В пьесе, где ни один персонаж не вызывает сочувствия, Глумов Дмитрия Белякина невероятно интересен. Карьерист не гибок, не услужлив, не льстив. Этот двухметровый детина с несуразной пластикой больше похож на большого ребенка, обаятельного в своей игре. С виду прост, доверчив, непонятлив, но как излагает и манипулирует. Без рефлексий — ничего личного. И сыграно не прямолинейно — тонко. А музыка ему только в помощь: она комментатор его внутреннего состояния и поступков. От напора перкуссии до нежно звучащей скрипки, чья нежность так обманчива. Они сольются ближе к финалу, когда Глумов, обнаружив пропажу дневника, пластически сыграет этюд от минутной слабости быть разоблаченным до циничной рэп-композиции — сам черт ему не брат. Вот такие парни сейчас вершат историю.
Вообще у музыки здесь не сопровождающий характер, она не фон, а едва ли не звуковая характеристика героя. Музыка (композитор как раз та самая скрипачка — Ульяна Лучкина) для Глумова, пишущего свой дневничок, имеет свою тему, интонацию. Его соло и дуэты с другими персонажами Островского, разумеется, не поются — озвучены, и весьма деликатно. Музыка предваряет появление Крутицкого, Мамаева, Клеопатры Львовны или Манефы, поддерживает первые фразы или подхватывает последние, а то вдруг уходит в тень, уступив место прекрасному тексту Островского.
В «Мудреце» Баргман собрал сильный состав — Анна Вартаньян (Мамаева), Маргарита Бычкова (Манефа), Елена Симонова (Турусина), Евгений Иванов (Мамаев), Владимир Кочуров (Городулин), Егор Шмыга (Курчаев) и Денис Пьянов (Крутицкий). Последнего, если не знать, что это молодой артист, по гриму и особенно пластике можно принять за патриарха труппы, который на закате карьеры получил достойную роль.
По контрасту со светлой частью будет ярко-красная Масленица в доме Турусиной. В такой жирной красной Масленице с приживалами, предсказательницами за деньги, читается наше отношение к праздникам и радости под баян на ТВ до угара, невзирая на…

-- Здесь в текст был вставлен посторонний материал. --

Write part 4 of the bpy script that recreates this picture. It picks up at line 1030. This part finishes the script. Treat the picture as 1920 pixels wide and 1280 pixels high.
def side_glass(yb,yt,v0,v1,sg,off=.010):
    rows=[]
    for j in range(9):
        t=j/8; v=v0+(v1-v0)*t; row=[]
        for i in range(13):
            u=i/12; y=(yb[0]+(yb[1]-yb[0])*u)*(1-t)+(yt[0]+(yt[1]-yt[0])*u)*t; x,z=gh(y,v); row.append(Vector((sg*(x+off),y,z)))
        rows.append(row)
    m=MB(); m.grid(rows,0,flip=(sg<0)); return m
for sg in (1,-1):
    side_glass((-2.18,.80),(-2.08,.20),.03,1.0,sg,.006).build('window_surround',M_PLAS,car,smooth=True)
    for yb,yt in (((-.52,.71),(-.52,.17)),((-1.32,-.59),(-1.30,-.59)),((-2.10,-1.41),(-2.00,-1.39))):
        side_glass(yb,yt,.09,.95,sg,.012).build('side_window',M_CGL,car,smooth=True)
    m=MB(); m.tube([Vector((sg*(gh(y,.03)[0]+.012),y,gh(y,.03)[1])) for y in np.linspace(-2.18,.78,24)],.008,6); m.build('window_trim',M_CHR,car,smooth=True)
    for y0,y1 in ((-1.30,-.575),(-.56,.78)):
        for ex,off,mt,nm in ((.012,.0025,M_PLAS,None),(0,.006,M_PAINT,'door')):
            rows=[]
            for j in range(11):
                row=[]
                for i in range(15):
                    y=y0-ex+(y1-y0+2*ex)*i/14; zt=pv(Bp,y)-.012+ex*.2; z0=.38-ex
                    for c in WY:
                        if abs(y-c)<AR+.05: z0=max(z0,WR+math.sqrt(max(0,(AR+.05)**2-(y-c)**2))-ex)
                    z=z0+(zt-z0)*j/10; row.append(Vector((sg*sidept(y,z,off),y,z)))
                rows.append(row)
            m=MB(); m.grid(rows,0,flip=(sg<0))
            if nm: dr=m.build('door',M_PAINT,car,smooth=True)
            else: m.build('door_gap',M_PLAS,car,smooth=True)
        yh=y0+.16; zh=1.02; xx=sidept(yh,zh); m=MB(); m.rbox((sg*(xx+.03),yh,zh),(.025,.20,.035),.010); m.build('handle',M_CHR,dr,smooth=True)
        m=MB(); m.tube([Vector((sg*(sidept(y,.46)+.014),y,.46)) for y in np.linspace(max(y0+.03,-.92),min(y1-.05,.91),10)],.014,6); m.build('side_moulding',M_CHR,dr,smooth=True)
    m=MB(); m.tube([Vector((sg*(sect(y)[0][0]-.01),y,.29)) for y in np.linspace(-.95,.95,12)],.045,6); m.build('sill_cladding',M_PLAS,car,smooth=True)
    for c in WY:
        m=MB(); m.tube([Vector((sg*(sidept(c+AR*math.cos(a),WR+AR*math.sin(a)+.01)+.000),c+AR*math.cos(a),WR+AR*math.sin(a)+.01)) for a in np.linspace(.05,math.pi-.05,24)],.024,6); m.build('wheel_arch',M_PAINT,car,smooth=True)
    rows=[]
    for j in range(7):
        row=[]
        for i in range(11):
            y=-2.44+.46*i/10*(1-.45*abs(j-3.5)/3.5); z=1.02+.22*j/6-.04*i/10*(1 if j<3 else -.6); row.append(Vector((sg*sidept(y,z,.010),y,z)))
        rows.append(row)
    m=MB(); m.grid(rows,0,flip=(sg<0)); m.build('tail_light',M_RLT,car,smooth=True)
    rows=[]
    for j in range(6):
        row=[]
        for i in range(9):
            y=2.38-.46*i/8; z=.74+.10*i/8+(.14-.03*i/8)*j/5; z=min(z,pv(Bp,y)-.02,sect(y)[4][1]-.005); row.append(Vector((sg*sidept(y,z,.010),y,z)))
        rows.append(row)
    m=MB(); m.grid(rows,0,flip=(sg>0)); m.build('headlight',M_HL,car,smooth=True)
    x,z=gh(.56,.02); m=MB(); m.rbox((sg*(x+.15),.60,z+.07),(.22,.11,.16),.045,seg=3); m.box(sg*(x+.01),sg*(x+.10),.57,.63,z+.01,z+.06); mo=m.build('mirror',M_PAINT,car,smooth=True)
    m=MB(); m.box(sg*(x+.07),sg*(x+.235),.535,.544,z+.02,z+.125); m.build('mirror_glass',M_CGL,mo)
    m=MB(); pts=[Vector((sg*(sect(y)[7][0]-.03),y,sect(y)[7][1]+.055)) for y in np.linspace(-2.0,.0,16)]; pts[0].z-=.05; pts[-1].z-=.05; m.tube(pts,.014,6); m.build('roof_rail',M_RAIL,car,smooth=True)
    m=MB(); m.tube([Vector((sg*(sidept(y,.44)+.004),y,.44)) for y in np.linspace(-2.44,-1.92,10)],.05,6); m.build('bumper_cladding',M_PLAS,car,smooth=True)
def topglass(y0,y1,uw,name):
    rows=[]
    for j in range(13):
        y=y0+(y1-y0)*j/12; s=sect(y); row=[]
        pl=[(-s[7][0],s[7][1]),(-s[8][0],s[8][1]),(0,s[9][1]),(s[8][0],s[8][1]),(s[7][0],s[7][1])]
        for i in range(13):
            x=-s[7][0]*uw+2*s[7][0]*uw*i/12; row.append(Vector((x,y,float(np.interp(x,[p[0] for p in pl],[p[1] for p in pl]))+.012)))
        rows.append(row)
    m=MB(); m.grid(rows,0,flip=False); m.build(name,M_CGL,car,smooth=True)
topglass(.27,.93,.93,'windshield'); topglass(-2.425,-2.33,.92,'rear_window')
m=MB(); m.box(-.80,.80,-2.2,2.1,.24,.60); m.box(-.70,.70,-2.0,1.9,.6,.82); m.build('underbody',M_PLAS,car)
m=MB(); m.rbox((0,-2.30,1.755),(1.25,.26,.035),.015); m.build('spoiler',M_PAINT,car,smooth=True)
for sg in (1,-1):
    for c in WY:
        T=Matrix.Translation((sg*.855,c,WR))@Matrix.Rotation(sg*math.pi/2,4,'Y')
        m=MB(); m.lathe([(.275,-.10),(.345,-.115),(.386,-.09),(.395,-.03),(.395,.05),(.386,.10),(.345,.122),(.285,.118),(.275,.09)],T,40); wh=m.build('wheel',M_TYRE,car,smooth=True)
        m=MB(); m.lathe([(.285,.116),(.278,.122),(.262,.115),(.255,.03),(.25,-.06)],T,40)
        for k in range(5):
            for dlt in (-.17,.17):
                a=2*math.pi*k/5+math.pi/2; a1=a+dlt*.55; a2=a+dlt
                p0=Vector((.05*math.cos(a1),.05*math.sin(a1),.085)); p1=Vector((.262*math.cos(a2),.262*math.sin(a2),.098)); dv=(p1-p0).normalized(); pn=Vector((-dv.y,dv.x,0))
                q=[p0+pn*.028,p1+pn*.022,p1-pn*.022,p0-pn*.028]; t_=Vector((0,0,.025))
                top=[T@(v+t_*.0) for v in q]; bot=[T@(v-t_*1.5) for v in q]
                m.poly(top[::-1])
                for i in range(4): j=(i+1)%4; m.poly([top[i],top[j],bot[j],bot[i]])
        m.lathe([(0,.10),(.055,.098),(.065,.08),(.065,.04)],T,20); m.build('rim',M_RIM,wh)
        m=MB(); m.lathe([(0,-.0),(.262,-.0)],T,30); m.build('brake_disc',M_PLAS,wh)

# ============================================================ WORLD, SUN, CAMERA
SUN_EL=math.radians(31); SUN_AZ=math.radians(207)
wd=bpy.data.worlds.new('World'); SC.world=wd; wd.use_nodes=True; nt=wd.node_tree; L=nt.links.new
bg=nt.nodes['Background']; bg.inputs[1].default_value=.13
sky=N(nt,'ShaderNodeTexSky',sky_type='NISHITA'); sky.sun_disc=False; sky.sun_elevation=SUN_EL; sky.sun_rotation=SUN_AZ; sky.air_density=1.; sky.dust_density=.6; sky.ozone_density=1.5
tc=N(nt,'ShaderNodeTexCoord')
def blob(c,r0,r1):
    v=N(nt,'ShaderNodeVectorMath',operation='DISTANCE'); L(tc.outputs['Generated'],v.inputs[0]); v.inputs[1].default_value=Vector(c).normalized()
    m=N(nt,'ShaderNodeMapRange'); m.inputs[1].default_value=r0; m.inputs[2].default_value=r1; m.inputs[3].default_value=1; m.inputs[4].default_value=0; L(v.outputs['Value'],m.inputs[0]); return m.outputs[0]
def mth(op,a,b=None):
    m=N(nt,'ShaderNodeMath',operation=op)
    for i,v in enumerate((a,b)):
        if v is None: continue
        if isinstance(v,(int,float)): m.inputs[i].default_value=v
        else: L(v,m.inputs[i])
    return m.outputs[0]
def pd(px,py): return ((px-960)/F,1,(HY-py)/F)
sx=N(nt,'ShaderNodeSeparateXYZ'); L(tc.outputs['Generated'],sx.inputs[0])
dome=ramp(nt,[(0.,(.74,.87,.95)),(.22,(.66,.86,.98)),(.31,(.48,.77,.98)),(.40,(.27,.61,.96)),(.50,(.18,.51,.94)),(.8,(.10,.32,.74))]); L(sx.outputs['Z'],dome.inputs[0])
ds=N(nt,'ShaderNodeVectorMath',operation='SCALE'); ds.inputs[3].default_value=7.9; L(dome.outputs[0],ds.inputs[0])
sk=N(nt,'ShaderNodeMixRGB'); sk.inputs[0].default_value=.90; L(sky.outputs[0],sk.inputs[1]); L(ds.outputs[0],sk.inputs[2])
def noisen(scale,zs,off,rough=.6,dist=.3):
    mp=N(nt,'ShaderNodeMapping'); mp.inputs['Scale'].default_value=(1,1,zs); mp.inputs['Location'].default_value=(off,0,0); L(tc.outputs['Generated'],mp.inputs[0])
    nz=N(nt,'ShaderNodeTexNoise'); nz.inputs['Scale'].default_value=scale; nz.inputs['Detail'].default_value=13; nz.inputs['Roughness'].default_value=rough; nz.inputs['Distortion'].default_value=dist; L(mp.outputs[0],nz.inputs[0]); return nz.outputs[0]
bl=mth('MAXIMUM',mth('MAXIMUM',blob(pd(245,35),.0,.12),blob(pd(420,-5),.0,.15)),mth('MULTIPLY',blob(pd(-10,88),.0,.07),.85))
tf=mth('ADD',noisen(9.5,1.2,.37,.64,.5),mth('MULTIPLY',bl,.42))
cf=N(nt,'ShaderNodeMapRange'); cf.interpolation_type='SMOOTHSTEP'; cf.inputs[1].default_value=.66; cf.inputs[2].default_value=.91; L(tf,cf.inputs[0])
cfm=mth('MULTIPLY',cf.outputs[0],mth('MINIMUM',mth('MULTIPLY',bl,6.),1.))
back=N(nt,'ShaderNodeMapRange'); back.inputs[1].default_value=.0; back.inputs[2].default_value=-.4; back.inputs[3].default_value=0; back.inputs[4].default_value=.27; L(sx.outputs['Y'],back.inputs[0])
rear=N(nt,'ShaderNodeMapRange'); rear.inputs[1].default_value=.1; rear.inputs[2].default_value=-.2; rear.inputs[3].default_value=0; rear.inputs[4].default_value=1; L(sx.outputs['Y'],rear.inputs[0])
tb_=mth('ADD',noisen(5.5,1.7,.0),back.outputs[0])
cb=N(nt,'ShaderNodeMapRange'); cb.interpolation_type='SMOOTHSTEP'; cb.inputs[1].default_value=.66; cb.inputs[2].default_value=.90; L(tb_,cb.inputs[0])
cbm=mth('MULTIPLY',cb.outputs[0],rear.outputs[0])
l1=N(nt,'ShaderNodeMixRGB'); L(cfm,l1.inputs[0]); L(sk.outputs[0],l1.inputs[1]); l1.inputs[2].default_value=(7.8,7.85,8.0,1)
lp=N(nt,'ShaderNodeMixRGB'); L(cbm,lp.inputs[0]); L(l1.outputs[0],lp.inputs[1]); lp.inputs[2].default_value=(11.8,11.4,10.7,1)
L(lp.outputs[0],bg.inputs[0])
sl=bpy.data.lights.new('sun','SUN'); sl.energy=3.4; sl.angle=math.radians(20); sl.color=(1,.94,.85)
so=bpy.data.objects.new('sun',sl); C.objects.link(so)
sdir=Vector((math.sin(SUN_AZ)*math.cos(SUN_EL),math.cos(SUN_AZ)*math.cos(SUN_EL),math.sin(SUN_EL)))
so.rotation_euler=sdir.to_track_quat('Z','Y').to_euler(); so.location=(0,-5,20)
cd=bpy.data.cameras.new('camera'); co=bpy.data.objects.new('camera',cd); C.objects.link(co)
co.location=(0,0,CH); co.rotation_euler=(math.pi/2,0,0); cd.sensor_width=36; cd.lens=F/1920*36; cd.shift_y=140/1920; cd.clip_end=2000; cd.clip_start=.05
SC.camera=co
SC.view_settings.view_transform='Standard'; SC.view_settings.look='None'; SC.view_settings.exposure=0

Интервью с режиссером Баргманом после спектакля.
— Я не первый раз сочиняю спектакль по Островскому, и мой азарт и интерес в этом случае связан с этой нетипичной для Александра Николаевича пьесой. Эта пьеса — талантливый сатирический памфлет на жизнь разных слоев общества в эпоху глобальных перемен в России (реформы Александра II). В пьесе некому сочувствовать, некого любить. А уж тем более — карьериста, талантливого «мелкого беса» Глумова. Я, ухватившись за намеки и подсказки Островского, несколько вывернул смыслы, связанные с мотивацией движения Глумова в мир «мудрецов». Это осознанный сговор с совестью ради того, чтоб, пройдя все круги ада, ведущие на вершину, придать в дальнейшем огласке всю правду, записанную в дневник. Глумов мстит за отца. Однако игры с совестью опасны, и Глумов проигрывает, разбивается о свою двойную жизнь, о компромиссы, о безбожный мир. В нем есть и Чацкий, и Гамлет. Это движение — за таким Глумовым, в котором билось несогласие с миропорядком, вело меня.
— В спектакле вы заняли музыкальную группу. Какова ее роль?

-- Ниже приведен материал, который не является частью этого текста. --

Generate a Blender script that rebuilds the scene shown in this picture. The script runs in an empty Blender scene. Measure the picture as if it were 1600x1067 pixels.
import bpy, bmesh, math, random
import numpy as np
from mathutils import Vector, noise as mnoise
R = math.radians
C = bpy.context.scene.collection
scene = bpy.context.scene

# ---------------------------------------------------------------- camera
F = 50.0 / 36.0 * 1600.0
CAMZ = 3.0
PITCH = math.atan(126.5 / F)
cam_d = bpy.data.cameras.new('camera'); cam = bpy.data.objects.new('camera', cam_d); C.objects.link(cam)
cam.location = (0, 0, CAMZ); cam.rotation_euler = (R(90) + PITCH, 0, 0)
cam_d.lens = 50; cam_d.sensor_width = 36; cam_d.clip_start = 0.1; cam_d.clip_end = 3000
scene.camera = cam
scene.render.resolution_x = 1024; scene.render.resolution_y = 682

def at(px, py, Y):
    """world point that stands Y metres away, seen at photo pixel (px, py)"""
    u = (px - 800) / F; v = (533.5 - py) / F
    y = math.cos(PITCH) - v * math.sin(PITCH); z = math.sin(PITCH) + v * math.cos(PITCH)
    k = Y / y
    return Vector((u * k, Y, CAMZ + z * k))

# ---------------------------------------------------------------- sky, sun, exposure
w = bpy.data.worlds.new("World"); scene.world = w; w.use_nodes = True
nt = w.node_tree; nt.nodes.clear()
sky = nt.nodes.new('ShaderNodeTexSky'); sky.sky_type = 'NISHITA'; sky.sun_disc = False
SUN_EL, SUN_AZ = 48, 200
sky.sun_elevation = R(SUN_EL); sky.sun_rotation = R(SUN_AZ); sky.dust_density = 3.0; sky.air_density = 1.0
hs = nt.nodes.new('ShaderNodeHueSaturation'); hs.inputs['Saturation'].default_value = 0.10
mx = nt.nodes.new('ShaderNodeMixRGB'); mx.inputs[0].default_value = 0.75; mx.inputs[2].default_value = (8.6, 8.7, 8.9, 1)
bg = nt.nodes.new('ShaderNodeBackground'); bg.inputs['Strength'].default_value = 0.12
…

— В спектакле нет дневника как вещи, предмета. Кроме финальной сцены. Его дневник — его музыка. Группа, играющая в спектакле, — это глумовское отношение, энергия, взгляд на людей, события. Музыка — его отражение. Потеря дневника — потеря музыки. Не было задачи сочинить «музыкальный спектакль», хотелось дышать и жить с талантливым человеком, который звучит изнутри. Почти вся музыка, звучащая в спектакле, оригинальна. А артисты, играющие Глумова, сами писали рэп-композиции для спектакля.
— Понятно, что роль Глумова написана Островским для российской действительности на века. Но все-таки есть разница между Глумовым XIX века и XXI. В чем эта разница для вас?
— Думаю, что сегодня стать Глумовым — тем, подчеркиваю, из пьесы, не из нашего спектакля — очень просто. Тому масса примеров. Глумовы сегодня на виду, и их все больше.
Первая премьера нового руководства Театра им. Комиссаржевской оказалась успешной. Здесь до конца сезона, как рассказал мне Виктор Минков, должны выйти еще две классические постановки.